Stored rows ::
--*--

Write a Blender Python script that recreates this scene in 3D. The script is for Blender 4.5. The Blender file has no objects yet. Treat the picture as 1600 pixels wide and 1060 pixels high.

--*--

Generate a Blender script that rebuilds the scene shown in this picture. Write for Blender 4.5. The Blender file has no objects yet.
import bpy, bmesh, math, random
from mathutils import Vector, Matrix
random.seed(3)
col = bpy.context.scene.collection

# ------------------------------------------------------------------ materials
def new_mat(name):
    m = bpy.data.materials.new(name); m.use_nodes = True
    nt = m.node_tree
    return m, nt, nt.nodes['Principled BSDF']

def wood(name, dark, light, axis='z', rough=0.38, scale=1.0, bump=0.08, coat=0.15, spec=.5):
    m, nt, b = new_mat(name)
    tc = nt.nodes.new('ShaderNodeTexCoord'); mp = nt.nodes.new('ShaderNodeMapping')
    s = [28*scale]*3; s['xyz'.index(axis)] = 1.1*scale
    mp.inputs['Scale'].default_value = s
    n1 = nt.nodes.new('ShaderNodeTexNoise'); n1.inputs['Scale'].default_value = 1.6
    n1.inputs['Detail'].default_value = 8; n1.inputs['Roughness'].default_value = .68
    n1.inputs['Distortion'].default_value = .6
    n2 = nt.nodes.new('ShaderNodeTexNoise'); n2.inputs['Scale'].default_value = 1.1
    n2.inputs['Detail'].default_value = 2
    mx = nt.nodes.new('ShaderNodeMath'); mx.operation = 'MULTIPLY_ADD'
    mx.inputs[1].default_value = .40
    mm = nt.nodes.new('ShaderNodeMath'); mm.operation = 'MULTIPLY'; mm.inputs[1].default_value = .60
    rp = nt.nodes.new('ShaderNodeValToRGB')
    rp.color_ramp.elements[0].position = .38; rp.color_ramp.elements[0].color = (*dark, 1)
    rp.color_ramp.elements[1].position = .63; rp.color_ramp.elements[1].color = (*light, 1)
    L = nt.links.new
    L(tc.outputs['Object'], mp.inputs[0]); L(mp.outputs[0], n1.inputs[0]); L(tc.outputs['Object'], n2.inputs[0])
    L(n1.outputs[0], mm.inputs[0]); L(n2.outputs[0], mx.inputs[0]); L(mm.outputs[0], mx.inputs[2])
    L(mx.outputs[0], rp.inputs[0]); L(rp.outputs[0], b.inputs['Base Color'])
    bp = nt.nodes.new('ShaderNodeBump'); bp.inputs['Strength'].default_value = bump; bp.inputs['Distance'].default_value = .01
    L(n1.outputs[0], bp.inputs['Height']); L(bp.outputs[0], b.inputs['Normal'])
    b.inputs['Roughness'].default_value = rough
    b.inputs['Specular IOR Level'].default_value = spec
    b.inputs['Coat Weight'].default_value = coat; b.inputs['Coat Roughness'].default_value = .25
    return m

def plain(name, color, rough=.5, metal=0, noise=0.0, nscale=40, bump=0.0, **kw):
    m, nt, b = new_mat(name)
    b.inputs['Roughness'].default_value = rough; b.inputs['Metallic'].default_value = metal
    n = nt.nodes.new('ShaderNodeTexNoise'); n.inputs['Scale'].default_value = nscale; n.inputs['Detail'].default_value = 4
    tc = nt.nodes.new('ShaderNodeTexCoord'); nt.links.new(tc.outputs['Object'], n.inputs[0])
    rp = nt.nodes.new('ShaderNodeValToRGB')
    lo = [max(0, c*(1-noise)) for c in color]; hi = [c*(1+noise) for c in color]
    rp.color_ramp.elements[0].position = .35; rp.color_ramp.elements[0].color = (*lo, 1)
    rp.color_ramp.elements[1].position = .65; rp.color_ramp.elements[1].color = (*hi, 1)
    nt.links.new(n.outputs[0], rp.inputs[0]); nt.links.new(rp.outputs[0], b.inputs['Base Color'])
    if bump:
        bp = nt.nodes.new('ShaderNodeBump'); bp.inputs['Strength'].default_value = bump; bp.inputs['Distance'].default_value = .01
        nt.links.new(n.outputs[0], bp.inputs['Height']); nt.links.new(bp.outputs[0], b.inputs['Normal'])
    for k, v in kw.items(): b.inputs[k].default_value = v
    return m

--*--

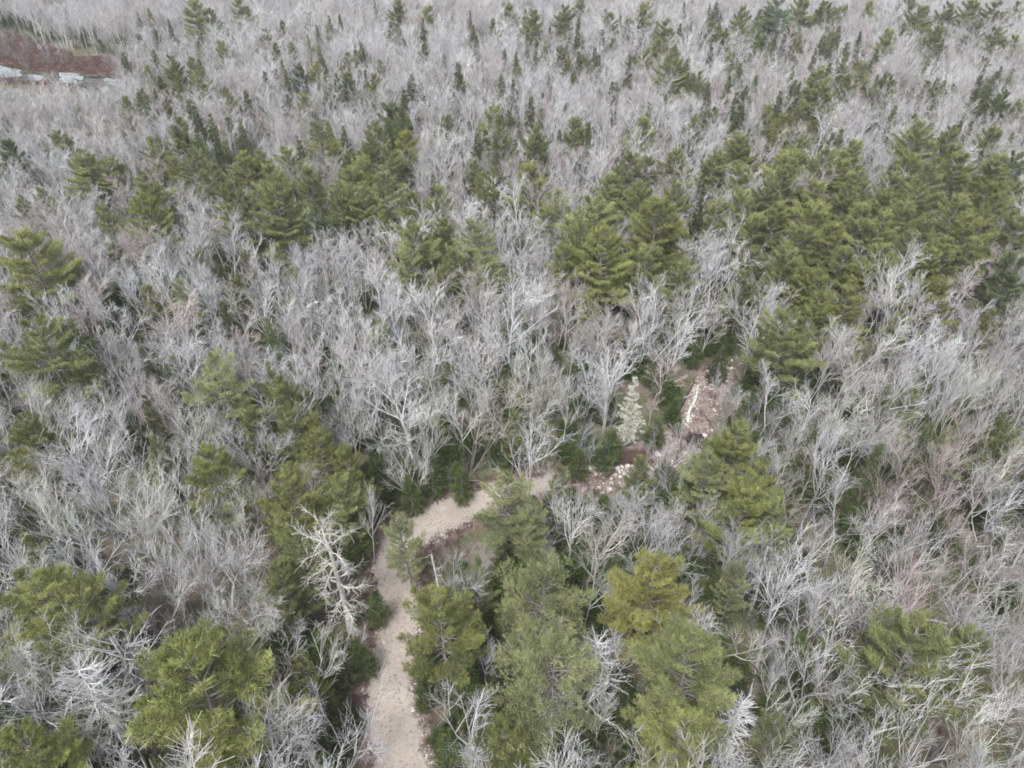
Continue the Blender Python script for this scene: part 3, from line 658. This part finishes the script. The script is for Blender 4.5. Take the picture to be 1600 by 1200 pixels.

--*--

Direction :: Reply with one number: the count of lines in the entries that include the word "Python".

Task response :: 2